• AIM OF THE TASK:
The line containing "COL = S.collection" marks the end: quote every line from the start of the records below through it, word for word.

Scene script records
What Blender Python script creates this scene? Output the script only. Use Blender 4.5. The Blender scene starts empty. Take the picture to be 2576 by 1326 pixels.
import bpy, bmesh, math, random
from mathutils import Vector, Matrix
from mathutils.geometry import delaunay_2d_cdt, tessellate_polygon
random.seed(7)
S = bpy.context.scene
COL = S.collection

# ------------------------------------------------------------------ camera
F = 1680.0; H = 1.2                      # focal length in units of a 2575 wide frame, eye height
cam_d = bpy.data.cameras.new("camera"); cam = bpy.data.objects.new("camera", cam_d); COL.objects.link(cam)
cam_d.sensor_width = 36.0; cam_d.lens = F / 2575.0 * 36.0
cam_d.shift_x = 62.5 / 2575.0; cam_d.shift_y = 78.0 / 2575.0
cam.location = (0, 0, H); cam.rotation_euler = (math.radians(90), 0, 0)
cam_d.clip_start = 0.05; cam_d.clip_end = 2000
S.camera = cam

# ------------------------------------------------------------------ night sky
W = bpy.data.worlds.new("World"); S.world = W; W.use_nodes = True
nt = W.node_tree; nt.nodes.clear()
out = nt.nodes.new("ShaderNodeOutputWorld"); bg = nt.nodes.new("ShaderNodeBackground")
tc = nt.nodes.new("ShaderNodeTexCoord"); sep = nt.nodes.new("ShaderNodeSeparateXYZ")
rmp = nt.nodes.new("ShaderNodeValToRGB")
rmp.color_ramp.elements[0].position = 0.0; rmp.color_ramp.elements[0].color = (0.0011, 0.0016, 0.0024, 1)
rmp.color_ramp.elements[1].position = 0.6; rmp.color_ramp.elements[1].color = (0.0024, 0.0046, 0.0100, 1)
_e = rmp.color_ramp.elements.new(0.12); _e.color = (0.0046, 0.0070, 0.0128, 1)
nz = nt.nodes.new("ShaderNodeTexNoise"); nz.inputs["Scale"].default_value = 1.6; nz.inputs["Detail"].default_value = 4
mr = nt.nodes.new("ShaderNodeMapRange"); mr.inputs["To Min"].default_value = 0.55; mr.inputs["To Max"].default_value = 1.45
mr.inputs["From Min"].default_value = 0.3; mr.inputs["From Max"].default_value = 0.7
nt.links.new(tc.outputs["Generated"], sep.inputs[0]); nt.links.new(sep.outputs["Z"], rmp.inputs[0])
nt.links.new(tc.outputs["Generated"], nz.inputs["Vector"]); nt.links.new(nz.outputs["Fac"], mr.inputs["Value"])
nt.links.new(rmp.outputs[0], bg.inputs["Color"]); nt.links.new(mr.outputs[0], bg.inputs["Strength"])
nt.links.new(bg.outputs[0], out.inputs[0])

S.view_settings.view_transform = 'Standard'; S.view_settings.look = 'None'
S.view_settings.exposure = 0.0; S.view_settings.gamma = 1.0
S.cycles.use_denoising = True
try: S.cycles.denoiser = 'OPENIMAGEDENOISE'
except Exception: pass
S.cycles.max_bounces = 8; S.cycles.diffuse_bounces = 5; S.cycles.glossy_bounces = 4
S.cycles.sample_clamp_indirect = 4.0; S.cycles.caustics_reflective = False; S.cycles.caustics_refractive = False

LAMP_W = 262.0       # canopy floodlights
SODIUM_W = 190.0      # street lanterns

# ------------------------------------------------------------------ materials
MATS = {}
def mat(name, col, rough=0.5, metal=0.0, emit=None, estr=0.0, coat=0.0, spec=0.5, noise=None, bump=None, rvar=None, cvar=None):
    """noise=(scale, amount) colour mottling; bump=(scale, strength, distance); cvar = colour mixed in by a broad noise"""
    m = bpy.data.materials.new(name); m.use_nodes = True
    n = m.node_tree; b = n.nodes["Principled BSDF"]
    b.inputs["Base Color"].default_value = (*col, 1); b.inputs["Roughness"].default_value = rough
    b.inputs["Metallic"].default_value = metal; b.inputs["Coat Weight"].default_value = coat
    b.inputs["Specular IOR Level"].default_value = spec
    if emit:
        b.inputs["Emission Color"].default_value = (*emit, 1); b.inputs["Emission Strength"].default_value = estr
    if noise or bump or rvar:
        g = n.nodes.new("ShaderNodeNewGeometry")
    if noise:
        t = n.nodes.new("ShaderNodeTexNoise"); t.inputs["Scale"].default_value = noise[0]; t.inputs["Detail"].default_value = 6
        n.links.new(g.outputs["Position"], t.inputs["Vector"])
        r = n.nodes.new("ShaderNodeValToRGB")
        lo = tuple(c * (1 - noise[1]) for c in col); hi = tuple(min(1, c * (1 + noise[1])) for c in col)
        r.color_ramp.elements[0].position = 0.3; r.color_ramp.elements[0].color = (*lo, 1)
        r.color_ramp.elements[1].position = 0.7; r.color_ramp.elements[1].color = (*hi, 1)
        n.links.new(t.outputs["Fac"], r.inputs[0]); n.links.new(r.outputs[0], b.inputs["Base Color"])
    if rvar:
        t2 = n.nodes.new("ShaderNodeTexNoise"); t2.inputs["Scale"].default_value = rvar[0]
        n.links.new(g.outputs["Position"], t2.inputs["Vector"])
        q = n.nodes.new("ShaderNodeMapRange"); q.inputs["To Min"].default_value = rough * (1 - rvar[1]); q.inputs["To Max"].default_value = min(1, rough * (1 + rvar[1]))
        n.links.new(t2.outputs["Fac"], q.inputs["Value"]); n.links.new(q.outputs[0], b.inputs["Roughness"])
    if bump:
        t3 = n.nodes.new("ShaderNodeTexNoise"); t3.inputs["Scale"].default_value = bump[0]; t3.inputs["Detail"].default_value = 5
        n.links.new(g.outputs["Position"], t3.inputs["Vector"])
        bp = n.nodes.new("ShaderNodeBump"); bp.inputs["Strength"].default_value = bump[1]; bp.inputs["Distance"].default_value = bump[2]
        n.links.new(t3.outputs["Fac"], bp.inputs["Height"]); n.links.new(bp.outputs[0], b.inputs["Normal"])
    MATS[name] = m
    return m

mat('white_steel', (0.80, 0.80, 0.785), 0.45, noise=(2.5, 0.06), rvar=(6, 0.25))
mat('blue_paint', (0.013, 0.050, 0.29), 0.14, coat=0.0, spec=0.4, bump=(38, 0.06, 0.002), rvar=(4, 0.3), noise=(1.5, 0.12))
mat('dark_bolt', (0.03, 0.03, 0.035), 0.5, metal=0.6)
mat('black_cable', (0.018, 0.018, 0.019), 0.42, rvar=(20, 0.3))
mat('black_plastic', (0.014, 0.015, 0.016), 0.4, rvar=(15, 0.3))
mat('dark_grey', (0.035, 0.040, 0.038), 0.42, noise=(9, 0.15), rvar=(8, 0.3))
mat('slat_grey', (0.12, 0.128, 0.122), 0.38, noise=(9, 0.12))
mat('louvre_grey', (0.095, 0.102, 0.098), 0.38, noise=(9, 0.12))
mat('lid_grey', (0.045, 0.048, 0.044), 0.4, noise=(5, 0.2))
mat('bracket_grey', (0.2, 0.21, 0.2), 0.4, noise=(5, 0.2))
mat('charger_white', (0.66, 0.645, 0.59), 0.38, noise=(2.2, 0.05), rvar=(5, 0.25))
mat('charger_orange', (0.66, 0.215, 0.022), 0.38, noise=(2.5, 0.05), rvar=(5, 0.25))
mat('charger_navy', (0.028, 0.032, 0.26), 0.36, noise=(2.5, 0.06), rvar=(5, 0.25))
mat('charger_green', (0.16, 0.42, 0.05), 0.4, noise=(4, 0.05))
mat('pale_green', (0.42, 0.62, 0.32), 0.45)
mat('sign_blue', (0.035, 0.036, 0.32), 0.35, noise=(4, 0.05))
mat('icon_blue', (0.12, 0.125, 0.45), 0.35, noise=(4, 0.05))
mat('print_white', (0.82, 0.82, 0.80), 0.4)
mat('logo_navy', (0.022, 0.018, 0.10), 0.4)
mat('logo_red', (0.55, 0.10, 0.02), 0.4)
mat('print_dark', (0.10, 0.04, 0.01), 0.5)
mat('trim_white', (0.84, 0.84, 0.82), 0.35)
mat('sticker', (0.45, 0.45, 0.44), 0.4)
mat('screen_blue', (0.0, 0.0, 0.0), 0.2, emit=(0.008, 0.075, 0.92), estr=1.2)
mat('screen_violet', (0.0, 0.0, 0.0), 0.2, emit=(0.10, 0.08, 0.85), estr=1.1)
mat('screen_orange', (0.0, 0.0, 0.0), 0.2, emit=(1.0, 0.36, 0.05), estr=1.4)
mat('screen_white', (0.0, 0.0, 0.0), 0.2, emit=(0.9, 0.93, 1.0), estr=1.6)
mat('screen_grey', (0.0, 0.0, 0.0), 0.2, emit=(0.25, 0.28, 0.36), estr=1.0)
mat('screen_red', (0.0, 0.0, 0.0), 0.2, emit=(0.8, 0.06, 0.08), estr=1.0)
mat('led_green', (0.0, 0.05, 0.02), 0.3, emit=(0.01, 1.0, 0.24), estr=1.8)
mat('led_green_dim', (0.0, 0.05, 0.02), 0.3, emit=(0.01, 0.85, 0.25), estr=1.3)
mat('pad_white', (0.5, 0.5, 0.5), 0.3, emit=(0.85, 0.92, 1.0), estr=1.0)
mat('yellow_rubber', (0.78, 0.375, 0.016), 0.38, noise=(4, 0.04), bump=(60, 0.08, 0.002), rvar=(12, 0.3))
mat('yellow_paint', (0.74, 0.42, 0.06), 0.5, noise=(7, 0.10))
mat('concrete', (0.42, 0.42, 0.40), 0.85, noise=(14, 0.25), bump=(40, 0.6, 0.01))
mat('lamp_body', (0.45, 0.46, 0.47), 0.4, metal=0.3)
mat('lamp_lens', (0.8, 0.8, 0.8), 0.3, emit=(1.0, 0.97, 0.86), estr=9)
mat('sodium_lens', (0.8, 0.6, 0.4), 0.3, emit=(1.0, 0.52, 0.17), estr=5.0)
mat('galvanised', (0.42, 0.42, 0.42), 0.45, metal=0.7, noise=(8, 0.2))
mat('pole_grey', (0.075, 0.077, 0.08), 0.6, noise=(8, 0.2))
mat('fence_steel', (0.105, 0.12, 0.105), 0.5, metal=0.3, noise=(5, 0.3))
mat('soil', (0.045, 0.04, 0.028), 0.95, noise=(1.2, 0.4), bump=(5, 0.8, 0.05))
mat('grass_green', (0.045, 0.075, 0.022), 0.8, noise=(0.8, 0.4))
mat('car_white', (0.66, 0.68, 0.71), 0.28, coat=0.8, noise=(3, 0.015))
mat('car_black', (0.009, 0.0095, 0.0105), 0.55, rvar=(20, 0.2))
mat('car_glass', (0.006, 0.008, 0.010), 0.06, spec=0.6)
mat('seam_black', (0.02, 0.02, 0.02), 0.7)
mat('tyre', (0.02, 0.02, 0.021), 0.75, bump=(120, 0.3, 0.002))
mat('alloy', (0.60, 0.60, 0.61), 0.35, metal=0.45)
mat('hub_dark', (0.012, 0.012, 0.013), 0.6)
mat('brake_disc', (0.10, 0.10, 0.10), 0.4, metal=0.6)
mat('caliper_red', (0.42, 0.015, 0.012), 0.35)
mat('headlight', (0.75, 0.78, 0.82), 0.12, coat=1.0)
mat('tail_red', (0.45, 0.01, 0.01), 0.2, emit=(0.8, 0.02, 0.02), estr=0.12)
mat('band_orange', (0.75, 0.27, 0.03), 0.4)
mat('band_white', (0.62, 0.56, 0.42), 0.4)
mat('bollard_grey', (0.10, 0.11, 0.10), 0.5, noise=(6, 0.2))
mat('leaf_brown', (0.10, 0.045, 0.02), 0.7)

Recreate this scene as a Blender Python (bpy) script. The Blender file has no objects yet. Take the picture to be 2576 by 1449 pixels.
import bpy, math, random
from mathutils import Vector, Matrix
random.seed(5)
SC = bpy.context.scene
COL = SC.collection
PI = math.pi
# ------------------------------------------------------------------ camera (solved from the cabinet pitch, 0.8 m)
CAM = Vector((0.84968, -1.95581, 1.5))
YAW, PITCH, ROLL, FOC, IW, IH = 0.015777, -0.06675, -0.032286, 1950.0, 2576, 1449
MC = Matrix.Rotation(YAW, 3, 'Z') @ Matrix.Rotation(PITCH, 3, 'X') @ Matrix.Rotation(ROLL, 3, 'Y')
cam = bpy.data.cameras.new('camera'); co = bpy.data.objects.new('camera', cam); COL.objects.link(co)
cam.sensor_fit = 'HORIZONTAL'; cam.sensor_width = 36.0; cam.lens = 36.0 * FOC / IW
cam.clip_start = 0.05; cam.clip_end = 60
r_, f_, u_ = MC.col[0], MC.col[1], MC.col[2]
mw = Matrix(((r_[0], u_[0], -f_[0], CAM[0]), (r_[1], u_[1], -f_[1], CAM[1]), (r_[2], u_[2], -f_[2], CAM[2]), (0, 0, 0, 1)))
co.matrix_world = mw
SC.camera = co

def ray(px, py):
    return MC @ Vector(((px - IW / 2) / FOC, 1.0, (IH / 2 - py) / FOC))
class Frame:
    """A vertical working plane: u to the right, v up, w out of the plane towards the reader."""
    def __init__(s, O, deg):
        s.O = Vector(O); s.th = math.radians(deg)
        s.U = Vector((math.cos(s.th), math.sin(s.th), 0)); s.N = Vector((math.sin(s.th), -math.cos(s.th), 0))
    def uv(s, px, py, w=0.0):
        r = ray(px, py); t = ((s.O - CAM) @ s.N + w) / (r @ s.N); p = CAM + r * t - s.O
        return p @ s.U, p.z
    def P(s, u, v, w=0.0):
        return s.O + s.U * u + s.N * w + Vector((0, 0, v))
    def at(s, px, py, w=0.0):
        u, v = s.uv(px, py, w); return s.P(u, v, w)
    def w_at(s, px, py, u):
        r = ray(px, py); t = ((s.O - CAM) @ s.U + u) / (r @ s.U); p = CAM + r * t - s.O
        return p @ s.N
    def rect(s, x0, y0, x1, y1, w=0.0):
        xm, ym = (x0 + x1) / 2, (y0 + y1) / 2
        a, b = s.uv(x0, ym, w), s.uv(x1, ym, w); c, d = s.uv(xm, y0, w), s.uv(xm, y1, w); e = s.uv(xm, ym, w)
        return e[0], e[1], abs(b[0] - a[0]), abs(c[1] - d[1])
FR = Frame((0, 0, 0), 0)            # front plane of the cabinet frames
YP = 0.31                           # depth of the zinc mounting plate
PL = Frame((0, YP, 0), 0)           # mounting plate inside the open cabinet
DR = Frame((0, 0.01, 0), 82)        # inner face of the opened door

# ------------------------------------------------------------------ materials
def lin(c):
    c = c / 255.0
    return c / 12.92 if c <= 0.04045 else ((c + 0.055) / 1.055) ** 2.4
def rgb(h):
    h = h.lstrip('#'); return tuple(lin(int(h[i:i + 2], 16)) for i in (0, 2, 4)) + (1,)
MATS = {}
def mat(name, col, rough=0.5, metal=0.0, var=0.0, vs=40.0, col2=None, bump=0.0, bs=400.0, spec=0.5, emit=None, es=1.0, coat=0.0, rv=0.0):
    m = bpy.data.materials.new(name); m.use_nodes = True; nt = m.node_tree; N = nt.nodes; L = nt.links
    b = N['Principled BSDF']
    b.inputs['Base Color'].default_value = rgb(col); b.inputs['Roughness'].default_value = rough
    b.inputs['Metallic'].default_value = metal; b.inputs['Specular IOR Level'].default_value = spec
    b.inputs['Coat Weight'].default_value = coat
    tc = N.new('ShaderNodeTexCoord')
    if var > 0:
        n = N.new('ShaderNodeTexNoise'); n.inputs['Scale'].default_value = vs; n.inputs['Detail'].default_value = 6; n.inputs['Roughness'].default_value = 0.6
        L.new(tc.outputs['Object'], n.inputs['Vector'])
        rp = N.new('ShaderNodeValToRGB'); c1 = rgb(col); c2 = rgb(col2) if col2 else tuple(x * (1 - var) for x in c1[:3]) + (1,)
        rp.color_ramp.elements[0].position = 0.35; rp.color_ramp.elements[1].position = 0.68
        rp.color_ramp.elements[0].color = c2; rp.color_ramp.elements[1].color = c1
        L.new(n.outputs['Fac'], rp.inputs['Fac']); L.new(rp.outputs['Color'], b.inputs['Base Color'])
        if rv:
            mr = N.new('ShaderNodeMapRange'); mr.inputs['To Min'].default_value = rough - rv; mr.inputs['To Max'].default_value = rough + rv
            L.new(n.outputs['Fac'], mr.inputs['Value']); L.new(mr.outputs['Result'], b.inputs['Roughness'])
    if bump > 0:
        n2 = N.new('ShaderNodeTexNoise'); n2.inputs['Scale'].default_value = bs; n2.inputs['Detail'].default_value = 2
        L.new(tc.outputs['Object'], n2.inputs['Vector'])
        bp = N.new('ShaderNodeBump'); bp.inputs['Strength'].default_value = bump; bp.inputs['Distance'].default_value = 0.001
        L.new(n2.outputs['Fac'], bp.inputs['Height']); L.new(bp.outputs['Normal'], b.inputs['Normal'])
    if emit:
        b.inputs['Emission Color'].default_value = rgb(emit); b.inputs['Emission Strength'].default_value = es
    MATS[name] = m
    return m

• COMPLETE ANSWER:
What Blender Python script creates this scene? Output the script only. Use Blender 4.5. The Blender scene starts empty. Take the picture to be 2576 by 1326 pixels.
import bpy, bmesh, math, random
from mathutils import Vector, Matrix
from mathutils.geometry import delaunay_2d_cdt, tessellate_polygon
random.seed(7)
S = bpy.context.scene
COL = S.collection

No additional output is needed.